_Requirements:_ Nothing outside the lines from the one containing "Model this scene" through the one containing "random.seed(4)" should be copied, and no pictures either. Copy those lines exactly.

_Data in this exercise:_
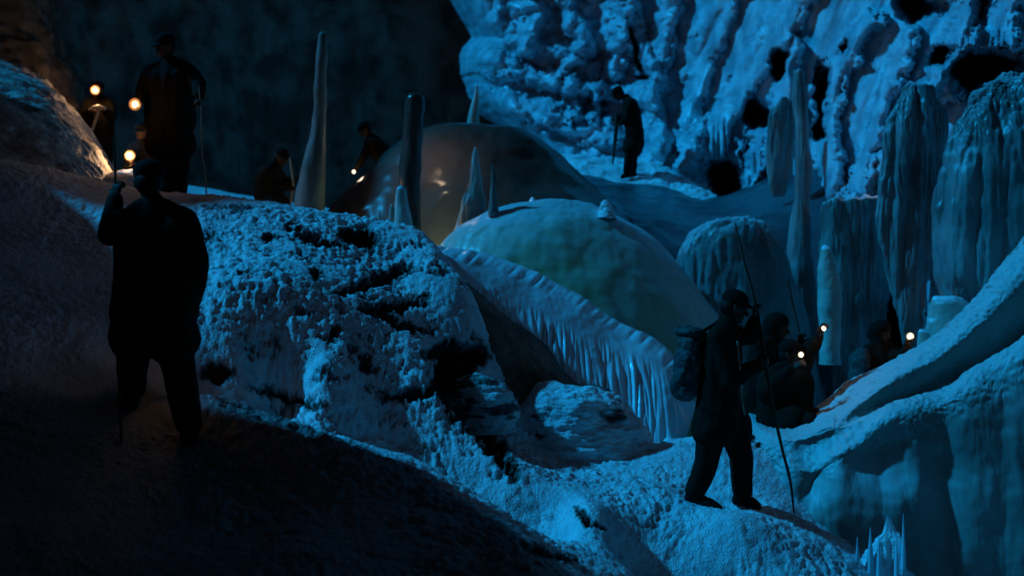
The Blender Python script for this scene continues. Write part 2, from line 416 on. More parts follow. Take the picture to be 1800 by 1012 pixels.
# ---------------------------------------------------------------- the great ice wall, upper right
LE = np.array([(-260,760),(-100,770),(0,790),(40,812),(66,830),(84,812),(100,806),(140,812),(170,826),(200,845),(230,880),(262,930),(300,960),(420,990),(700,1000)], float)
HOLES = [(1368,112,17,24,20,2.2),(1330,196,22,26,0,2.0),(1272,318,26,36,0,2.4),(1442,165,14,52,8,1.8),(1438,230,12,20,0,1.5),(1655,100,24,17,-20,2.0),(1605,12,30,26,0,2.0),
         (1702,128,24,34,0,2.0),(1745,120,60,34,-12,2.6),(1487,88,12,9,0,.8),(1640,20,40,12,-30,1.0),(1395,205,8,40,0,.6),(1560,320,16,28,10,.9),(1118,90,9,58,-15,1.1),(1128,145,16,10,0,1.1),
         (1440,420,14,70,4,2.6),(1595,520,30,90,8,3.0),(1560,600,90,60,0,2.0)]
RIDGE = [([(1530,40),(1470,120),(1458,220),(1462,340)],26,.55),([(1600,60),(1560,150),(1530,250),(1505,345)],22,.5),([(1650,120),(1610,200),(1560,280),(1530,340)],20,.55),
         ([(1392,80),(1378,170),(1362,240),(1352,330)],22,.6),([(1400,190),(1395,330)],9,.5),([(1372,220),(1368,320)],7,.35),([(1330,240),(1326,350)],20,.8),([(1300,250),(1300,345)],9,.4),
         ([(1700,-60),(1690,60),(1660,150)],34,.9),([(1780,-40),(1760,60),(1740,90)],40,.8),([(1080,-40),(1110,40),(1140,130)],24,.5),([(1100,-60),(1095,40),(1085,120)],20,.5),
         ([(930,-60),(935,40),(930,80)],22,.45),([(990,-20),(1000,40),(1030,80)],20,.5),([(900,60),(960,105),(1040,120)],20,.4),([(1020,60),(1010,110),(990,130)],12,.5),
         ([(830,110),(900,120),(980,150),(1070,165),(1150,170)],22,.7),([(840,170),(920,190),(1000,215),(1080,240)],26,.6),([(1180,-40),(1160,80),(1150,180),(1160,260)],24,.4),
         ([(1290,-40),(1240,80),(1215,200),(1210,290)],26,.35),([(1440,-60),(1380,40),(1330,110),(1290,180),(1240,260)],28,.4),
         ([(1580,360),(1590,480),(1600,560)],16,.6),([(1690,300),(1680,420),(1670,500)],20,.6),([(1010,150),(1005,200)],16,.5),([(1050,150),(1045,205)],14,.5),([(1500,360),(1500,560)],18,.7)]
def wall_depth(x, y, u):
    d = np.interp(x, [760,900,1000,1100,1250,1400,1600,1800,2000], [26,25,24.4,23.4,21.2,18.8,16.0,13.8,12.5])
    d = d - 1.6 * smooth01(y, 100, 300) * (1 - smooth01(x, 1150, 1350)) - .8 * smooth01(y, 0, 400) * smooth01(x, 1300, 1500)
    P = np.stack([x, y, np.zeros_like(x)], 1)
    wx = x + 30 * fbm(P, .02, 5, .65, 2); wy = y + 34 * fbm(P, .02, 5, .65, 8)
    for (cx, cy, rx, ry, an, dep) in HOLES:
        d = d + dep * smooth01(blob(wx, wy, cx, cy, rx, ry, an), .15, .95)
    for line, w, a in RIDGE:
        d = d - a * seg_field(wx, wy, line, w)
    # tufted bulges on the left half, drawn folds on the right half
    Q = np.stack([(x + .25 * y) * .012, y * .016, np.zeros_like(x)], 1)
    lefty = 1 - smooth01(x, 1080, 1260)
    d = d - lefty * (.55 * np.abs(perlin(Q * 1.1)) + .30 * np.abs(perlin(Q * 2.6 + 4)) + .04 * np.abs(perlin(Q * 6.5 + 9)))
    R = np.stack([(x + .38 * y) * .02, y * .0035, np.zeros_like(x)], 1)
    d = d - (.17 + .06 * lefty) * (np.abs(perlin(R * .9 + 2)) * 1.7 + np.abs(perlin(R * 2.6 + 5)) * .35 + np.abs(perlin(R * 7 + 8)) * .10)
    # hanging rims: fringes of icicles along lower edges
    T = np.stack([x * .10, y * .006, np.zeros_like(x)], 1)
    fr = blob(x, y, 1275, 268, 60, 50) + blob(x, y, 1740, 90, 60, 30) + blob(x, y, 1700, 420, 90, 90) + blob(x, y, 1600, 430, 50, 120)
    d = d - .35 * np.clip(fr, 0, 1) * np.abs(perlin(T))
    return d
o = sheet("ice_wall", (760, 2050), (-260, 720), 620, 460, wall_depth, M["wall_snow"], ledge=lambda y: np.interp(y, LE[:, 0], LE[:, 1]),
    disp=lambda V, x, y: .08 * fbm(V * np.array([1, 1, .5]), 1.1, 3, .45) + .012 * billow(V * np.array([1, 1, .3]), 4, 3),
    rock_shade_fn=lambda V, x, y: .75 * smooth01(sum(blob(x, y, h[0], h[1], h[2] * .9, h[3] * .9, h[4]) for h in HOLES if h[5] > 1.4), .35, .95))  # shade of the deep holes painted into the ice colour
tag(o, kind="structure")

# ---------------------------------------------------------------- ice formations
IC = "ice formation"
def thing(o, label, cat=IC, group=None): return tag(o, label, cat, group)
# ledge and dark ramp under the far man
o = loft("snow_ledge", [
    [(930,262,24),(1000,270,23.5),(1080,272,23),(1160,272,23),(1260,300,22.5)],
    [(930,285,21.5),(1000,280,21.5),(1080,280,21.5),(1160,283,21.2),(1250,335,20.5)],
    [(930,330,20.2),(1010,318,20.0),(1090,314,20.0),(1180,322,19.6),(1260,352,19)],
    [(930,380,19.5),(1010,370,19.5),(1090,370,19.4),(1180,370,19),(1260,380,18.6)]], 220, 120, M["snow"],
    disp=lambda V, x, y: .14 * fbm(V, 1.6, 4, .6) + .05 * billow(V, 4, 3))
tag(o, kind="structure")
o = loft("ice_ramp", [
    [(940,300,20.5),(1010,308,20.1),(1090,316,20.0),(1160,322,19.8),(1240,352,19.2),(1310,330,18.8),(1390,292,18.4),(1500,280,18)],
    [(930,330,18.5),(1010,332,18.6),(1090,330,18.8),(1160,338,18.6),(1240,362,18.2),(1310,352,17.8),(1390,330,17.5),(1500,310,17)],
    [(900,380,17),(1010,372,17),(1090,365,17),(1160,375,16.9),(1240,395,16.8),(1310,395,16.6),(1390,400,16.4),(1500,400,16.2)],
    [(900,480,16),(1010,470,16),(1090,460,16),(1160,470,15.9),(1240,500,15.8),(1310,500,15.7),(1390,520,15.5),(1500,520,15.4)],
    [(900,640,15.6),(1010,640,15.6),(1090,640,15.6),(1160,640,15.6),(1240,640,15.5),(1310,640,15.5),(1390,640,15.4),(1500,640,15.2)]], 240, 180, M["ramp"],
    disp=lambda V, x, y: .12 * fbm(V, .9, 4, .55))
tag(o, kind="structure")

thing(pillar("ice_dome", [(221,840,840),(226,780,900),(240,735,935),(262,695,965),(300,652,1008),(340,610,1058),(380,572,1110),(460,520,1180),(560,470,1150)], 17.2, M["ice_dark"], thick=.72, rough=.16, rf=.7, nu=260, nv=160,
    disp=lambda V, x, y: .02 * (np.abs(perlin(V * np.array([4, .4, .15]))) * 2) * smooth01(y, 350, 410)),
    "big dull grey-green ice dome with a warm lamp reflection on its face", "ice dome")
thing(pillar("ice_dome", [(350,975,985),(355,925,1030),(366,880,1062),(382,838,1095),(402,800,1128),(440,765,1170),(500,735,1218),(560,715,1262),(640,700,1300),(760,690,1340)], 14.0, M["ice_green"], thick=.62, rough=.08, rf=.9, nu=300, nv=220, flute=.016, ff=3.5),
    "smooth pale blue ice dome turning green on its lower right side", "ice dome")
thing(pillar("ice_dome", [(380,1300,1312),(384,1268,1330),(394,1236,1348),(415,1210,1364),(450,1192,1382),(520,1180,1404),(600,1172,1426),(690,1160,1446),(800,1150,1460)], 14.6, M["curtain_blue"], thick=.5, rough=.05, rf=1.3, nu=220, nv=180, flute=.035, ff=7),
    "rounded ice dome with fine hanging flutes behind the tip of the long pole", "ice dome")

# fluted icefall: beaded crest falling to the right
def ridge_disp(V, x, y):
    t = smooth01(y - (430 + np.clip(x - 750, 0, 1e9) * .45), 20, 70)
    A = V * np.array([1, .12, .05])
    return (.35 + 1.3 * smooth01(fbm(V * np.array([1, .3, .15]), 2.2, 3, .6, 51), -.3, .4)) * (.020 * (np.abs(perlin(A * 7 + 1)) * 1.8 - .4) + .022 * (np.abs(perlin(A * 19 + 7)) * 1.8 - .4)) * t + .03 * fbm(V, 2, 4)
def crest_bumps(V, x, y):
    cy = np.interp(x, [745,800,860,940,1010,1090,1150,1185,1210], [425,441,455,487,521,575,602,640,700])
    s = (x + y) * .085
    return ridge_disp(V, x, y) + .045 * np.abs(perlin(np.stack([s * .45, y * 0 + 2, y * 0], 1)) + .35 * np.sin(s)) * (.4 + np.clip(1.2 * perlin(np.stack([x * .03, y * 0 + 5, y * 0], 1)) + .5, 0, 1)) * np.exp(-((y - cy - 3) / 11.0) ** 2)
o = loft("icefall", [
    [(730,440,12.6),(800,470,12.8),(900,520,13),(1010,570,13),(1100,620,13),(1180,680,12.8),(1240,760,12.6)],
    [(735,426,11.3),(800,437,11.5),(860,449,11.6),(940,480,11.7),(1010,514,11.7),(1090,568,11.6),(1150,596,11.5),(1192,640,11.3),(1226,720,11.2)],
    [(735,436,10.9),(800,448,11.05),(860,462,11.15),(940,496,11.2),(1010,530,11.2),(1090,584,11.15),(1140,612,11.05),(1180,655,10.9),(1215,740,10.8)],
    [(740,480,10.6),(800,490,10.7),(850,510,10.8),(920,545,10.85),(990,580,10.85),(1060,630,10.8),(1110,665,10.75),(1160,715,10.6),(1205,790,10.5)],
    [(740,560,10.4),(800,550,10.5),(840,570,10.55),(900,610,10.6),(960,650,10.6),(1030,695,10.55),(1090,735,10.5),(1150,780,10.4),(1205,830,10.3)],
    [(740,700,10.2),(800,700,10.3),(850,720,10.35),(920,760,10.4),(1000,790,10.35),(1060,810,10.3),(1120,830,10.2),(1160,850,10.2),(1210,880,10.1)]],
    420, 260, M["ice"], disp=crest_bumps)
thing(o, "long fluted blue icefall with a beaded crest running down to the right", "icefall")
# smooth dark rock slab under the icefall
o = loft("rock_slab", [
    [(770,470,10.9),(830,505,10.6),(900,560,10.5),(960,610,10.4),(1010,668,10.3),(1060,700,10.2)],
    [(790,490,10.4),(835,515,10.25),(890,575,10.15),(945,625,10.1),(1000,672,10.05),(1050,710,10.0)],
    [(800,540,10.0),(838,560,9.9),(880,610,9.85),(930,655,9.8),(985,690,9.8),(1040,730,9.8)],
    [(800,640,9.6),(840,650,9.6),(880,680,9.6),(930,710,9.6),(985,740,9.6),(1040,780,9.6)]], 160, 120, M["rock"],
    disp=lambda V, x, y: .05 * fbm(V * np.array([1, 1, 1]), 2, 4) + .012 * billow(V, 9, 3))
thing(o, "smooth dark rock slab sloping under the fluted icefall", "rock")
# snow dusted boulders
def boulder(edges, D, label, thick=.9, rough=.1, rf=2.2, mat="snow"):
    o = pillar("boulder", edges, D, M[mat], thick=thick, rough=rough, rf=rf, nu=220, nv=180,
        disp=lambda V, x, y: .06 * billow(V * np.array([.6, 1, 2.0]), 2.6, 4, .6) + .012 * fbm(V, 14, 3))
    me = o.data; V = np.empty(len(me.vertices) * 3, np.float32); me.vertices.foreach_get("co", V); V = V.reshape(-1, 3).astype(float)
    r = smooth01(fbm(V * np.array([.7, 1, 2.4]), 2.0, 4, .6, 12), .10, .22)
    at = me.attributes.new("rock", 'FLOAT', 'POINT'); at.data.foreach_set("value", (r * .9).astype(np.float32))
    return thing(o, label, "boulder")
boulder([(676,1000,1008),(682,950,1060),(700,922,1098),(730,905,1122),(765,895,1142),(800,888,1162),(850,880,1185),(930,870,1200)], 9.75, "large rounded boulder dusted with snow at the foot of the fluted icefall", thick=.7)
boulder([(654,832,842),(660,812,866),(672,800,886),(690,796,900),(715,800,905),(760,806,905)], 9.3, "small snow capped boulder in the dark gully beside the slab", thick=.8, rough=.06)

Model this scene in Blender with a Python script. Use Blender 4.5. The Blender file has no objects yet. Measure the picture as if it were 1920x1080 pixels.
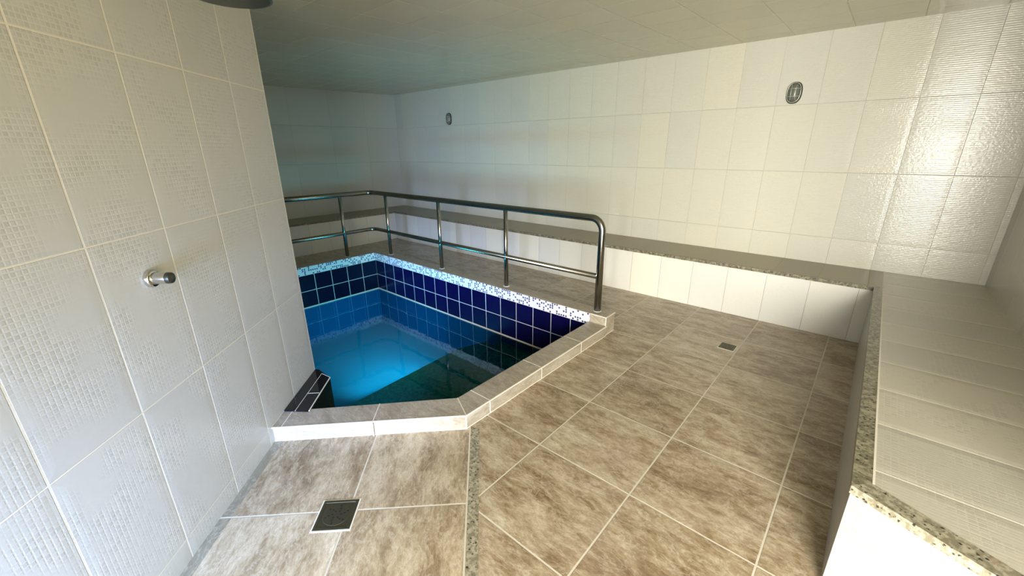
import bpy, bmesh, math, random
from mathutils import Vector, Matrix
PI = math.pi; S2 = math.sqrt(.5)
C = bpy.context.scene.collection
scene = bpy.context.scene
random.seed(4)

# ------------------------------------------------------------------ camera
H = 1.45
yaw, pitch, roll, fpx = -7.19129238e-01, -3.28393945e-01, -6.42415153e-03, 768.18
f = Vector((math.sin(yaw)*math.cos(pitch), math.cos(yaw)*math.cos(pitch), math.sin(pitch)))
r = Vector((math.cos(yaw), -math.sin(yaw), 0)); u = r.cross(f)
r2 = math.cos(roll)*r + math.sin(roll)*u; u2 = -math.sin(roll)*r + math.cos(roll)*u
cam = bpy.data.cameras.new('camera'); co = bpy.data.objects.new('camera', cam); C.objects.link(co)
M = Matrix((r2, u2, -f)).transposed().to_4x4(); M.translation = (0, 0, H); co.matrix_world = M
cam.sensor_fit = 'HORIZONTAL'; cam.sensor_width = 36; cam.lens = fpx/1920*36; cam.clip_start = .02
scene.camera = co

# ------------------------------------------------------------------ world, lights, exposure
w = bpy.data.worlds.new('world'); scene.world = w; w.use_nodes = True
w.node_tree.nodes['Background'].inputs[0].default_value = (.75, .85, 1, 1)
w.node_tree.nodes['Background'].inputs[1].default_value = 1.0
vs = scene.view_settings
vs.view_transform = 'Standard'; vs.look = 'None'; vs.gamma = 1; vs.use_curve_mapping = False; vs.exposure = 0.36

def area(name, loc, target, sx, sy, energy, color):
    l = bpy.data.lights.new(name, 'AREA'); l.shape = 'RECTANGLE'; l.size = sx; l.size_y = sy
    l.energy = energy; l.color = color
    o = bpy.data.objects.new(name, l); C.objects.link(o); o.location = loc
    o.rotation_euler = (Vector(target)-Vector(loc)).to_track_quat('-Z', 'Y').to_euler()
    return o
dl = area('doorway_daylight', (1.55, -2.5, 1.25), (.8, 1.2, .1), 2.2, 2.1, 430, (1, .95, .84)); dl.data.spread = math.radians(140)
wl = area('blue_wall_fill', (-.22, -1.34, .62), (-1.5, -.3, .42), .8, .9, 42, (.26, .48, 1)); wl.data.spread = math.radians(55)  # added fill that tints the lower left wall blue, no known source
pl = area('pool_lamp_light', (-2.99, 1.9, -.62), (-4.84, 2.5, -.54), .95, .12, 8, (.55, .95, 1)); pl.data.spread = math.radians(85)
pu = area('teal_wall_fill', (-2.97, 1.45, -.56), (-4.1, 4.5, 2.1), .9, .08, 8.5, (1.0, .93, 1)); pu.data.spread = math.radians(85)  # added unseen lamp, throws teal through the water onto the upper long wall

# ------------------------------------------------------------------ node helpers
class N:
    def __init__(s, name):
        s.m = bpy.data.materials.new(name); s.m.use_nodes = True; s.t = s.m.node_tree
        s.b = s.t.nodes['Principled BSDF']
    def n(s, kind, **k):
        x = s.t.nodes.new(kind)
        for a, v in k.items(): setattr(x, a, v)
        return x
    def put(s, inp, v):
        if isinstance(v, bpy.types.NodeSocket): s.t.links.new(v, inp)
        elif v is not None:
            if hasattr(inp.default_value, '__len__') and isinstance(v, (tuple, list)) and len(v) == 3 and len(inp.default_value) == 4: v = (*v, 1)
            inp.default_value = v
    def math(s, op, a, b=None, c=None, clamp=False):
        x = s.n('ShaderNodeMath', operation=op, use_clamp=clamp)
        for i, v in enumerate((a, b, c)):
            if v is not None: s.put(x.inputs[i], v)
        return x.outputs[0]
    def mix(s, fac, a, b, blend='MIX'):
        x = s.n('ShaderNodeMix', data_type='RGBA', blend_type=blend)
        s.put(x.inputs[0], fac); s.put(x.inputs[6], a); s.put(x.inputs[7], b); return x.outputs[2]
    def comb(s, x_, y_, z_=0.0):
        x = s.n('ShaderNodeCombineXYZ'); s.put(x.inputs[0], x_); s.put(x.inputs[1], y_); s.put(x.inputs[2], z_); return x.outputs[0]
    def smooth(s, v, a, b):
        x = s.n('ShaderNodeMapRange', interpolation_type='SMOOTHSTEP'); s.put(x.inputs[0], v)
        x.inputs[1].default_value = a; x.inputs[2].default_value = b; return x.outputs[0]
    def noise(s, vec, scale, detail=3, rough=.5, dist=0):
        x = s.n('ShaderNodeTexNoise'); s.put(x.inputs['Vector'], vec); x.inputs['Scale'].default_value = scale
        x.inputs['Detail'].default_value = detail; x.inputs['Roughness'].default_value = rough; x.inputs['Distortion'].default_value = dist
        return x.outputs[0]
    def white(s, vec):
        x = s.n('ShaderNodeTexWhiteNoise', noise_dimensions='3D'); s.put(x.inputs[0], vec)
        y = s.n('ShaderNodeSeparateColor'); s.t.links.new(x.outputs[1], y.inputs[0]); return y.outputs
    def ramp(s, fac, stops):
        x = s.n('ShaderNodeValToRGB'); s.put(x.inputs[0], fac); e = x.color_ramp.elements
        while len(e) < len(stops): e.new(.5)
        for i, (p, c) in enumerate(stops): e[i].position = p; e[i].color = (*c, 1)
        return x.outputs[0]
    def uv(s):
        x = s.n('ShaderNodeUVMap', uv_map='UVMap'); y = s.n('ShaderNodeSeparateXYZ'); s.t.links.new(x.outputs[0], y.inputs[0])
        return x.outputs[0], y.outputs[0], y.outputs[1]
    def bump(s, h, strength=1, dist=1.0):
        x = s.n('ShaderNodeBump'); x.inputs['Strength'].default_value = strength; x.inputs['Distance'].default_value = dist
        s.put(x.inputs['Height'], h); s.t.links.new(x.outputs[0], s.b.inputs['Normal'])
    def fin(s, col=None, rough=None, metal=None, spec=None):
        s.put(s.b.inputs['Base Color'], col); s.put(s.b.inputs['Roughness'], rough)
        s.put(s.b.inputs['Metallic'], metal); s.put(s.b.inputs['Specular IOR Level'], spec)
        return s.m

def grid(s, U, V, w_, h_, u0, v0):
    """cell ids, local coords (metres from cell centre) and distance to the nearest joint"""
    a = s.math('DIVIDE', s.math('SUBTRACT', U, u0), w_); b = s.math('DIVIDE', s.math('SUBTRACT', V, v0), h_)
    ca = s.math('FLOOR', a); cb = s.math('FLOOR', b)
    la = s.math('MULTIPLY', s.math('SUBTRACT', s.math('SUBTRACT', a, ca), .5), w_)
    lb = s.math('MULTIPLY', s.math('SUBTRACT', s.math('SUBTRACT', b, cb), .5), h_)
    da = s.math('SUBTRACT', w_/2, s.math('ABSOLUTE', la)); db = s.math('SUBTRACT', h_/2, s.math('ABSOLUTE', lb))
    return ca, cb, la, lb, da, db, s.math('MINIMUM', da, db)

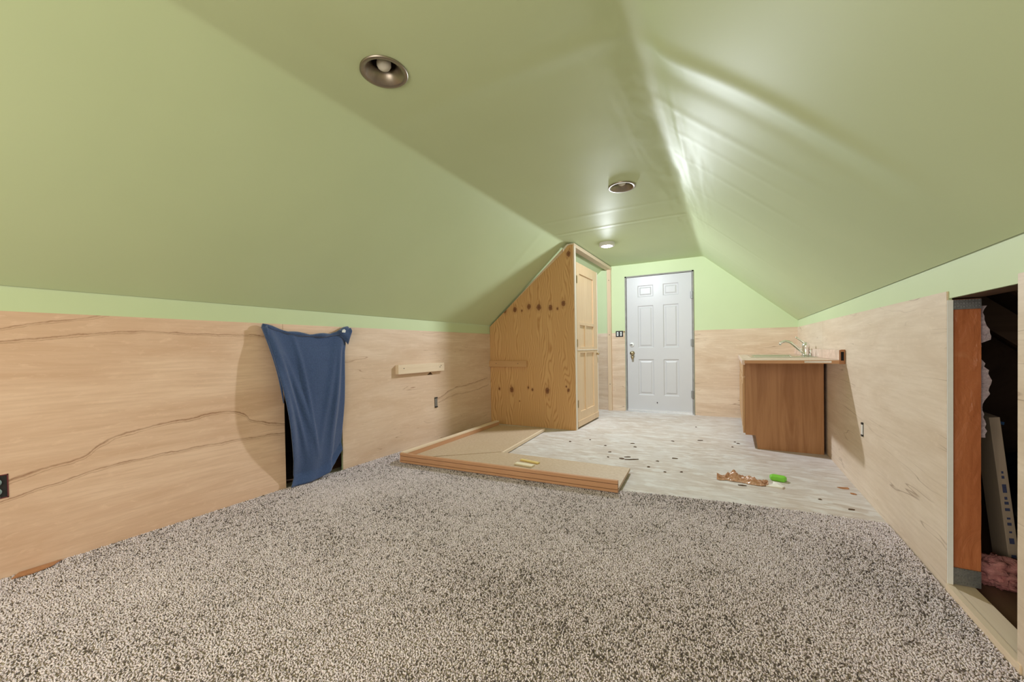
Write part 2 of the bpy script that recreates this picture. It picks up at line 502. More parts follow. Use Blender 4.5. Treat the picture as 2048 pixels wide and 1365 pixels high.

_Full answer:_
Model this scene in Blender with a Python script. Use Blender 4.5. The Blender file has no objects yet. Measure the picture as if it were 1920x1080 pixels.
import bpy, bmesh, math, random
from mathutils import Vector, Matrix
PI = math.pi; S2 = math.sqrt(.5)
C = bpy.context.scene.collection
scene = bpy.context.scene
random.seed(4)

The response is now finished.